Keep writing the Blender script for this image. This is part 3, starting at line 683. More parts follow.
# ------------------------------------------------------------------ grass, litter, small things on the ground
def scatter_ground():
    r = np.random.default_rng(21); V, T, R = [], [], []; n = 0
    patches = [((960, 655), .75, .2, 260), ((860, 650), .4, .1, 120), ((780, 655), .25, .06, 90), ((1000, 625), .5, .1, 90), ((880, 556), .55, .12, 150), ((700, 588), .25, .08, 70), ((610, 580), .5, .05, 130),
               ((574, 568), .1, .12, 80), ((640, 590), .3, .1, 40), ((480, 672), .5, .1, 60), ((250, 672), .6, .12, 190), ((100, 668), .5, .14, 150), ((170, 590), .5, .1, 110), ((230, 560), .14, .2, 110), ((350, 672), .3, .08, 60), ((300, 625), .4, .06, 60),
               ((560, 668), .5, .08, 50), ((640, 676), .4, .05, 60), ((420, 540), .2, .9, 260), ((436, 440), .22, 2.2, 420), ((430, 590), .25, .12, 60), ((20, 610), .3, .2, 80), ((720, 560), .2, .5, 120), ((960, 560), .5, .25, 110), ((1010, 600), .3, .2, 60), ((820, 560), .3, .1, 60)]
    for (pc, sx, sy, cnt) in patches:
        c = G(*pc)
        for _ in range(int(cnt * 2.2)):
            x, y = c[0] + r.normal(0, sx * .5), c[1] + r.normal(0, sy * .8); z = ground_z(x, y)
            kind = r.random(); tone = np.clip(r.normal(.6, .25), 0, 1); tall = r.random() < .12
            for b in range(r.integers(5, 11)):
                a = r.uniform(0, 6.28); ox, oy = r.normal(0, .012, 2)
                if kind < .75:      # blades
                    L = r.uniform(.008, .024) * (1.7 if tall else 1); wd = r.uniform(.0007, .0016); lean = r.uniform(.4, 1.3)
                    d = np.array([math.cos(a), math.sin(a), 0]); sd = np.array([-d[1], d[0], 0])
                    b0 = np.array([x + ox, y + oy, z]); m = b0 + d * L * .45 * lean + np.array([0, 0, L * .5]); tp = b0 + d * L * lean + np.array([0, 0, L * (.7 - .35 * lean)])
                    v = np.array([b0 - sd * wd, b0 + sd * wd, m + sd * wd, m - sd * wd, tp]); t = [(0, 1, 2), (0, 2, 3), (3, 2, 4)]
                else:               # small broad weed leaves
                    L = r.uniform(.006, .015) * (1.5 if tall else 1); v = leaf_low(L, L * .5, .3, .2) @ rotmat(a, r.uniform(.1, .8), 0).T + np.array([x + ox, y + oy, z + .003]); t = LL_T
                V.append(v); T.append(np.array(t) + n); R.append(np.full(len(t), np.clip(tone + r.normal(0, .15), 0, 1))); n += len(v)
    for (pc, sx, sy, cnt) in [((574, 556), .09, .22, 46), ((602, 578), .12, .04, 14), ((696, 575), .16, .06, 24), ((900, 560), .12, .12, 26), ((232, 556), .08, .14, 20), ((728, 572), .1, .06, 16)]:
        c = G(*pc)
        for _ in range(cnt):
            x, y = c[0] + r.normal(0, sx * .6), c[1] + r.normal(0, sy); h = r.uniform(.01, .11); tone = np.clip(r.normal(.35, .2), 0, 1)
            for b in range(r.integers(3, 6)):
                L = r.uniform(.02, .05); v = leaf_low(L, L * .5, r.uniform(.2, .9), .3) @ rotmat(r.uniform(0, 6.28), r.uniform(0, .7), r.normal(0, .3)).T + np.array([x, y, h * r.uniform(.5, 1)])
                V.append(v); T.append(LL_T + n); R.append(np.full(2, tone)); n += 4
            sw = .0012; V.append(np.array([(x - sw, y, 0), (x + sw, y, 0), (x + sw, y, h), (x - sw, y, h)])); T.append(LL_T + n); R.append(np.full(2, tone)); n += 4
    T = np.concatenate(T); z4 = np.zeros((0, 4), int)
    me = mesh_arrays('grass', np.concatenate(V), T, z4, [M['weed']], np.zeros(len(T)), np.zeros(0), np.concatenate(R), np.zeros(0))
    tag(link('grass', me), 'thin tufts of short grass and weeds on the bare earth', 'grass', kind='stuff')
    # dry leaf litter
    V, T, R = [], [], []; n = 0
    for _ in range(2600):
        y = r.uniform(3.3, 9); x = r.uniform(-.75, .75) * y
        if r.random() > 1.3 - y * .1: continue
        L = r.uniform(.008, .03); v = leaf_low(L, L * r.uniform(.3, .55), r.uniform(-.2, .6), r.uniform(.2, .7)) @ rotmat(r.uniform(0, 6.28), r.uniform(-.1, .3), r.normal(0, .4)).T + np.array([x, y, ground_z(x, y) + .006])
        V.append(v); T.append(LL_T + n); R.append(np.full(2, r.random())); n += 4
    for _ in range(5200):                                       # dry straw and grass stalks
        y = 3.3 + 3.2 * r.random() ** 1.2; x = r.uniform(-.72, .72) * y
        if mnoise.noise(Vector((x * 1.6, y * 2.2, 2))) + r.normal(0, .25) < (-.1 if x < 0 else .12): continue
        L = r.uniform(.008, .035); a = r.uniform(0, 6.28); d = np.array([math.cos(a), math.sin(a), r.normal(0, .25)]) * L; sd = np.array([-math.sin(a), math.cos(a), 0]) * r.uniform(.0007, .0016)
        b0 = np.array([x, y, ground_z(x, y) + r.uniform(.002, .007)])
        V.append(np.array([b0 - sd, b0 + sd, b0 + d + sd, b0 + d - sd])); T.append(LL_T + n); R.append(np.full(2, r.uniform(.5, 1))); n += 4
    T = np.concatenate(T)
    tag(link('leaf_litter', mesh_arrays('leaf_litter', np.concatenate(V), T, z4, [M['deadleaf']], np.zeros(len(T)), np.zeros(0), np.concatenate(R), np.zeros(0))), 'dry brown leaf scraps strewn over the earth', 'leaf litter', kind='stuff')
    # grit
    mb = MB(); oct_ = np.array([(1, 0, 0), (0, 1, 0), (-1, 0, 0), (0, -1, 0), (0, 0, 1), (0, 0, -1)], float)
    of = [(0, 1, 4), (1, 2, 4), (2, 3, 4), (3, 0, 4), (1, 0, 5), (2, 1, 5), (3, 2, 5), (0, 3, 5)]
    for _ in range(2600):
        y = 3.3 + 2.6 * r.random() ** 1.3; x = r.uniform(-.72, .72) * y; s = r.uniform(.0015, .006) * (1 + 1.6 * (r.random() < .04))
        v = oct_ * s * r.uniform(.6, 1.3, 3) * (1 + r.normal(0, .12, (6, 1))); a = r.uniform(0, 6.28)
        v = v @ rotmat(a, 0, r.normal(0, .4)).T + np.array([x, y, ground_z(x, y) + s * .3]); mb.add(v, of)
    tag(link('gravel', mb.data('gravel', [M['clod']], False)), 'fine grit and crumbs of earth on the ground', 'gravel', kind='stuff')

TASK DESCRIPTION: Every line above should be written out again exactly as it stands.

RESULT:
Keep writing the Blender script for this image. This is part 3, starting at line 683. More parts follow.
# ------------------------------------------------------------------ grass, litter, small things on the ground
def scatter_ground():
    r = np.random.default_rng(21); V, T, R = [], [], []; n = 0
    patches = [((960, 655), .75, .2, 260), ((860, 650), .4, .1, 120), ((780, 655), .25, .06, 90), ((1000, 625), .5, .1, 90), ((880, 556), .55, .12, 150), ((700, 588), .25, .08, 70), ((610, 580), .5, .05, 130),
               ((574, 568), .1, .12, 80), ((640, 590), .3, .1, 40), ((480, 672), .5, .1, 60), ((250, 672), .6, .12, 190), ((100, 668), .5, .14, 150), ((170, 590), .5, .1, 110), ((230, 560), .14, .2, 110), ((350, 672), .3, .08, 60), ((300, 625), .4, .06, 60),
               ((560, 668), .5, .08, 50), ((640, 676), .4, .05, 60), ((420, 540), .2, .9, 260), ((436, 440), .22, 2.2, 420), ((430, 590), .25, .12, 60), ((20, 610), .3, .2, 80), ((720, 560), .2, .5, 120), ((960, 560), .5, .25, 110), ((1010, 600), .3, .2, 60), ((820, 560), .3, .1, 60)]
    for (pc, sx, sy, cnt) in patches:
        c = G(*pc)
        for _ in range(int(cnt * 2.2)):
            x, y = c[0] + r.normal(0, sx * .5), c[1] + r.normal(0, sy * .8); z = ground_z(x, y)
            kind = r.random(); tone = np.clip(r.normal(.6, .25), 0, 1); tall = r.random() < .12
            for b in range(r.integers(5, 11)):
                a = r.uniform(0, 6.28); ox, oy = r.normal(0, .012, 2)
                if kind < .75:      # blades
                    L = r.uniform(.008, .024) * (1.7 if tall else 1); wd = r.uniform(.0007, .0016); lean = r.uniform(.4, 1.3)
                    d = np.array([math.cos(a), math.sin(a), 0]); sd = np.array([-d[1], d[0], 0])
                    b0 = np.array([x + ox, y + oy, z]); m = b0 + d * L * .45 * lean + np.array([0, 0, L * .5]); tp = b0 + d * L * lean + np.array([0, 0, L * (.7 - .35 * lean)])
                    v = np.array([b0 - sd * wd, b0 + sd * wd, m + sd * wd, m - sd * wd, tp]); t = [(0, 1, 2), (0, 2, 3), (3, 2, 4)]
                else:               # small broad weed leaves
                    L = r.uniform(.006, .015) * (1.5 if tall else 1); v = leaf_low(L, L * .5, .3, .2) @ rotmat(a, r.uniform(.1, .8), 0).T + np.array([x + ox, y + oy, z + .003]); t = LL_T
                V.append(v); T.append(np.array(t) + n); R.append(np.full(len(t), np.clip(tone + r.normal(0, .15), 0, 1))); n += len(v)
    for (pc, sx, sy, cnt) in [((574, 556), .09, .22, 46), ((602, 578), .12, .04, 14), ((696, 575), .16, .06, 24), ((900, 560), .12, .12, 26), ((232, 556), .08, .14, 20), ((728, 572), .1, .06, 16)]:
        c = G(*pc)
        for _ in range(cnt):
            x, y = c[0] + r.normal(0, sx * .6), c[1] + r.normal(0, sy); h = r.uniform(.01, .11); tone = np.clip(r.normal(.35, .2), 0, 1)
            for b in range(r.integers(3, 6)):
                L = r.uniform(.02, .05); v = leaf_low(L, L * .5, r.uniform(.2, .9), .3) @ rotmat(r.uniform(0, 6.28), r.uniform(0, .7), r.normal(0, .3)).T + np.array([x, y, h * r.uniform(.5, 1)])
                V.append(v); T.append(LL_T + n); R.append(np.full(2, tone)); n += 4
            sw = .0012; V.append(np.array([(x - sw, y, 0), (x + sw, y, 0), (x + sw, y, h), (x - sw, y, h)])); T.append(LL_T + n); R.append(np.full(2, tone)); n += 4
    T = np.concatenate(T); z4 = np.zeros((0, 4), int)
    me = mesh_arrays('grass', np.concatenate(V), T, z4, [M['weed']], np.zeros(len(T)), np.zeros(0), np.concatenate(R), np.zeros(0))
    tag(link('grass', me), 'thin tufts of short grass and weeds on the bare earth', 'grass', kind='stuff')
    # dry leaf litter
    V, T, R = [], [], []; n = 0
    for _ in range(2600):
        y = r.uniform(3.3, 9); x = r.uniform(-.75, .75) * y
        if r.random() > 1.3 - y * .1: continue
        L = r.uniform(.008, .03); v = leaf_low(L, L * r.uniform(.3, .55), r.uniform(-.2, .6), r.uniform(.2, .7)) @ rotmat(r.uniform(0, 6.28), r.uniform(-.1, .3), r.normal(0, .4)).T + np.array([x, y, ground_z(x, y) + .006])
        V.append(v); T.append(LL_T + n); R.append(np.full(2, r.random())); n += 4
    for _ in range(5200):                                       # dry straw and grass stalks
        y = 3.3 + 3.2 * r.random() ** 1.2; x = r.uniform(-.72, .72) * y
        if mnoise.noise(Vector((x * 1.6, y * 2.2, 2))) + r.normal(0, .25) < (-.1 if x < 0 else .12): continue
        L = r.uniform(.008, .035); a = r.uniform(0, 6.28); d = np.array([math.cos(a), math.sin(a), r.normal(0, .25)]) * L; sd = np.array([-math.sin(a), math.cos(a), 0]) * r.uniform(.0007, .0016)
        b0 = np.array([x, y, ground_z(x, y) + r.uniform(.002, .007)])
        V.append(np.array([b0 - sd, b0 + sd, b0 + d + sd, b0 + d - sd])); T.append(LL_T + n); R.append(np.full(2, r.uniform(.5, 1))); n += 4
    T = np.concatenate(T)
    tag(link('leaf_litter', mesh_arrays('leaf_litter', np.concatenate(V), T, z4, [M['deadleaf']], np.zeros(len(T)), np.zeros(0), np.concatenate(R), np.zeros(0))), 'dry brown leaf scraps strewn over the earth', 'leaf litter', kind='stuff')
    # grit
    mb = MB(); oct_ = np.array([(1, 0, 0), (0, 1, 0), (-1, 0, 0), (0, -1, 0), (0, 0, 1), (0, 0, -1)], float)
    of = [(0, 1, 4), (1, 2, 4), (2, 3, 4), (3, 0, 4), (1, 0, 5), (2, 1, 5), (3, 2, 5), (0, 3, 5)]
    for _ in range(2600):
        y = 3.3 + 2.6 * r.random() ** 1.3; x = r.uniform(-.72, .72) * y; s = r.uniform(.0015, .006) * (1 + 1.6 * (r.random() < .04))
        v = oct_ * s * r.uniform(.6, 1.3, 3) * (1 + r.normal(0, .12, (6, 1))); a = r.uniform(0, 6.28)
        v = v @ rotmat(a, 0, r.normal(0, .4)).T + np.array([x, y, ground_z(x, y) + s * .3]); mb.add(v, of)
    tag(link('gravel', mb.data('gravel', [M['clod']], False)), 'fine grit and crumbs of earth on the ground', 'gravel', kind='stuff')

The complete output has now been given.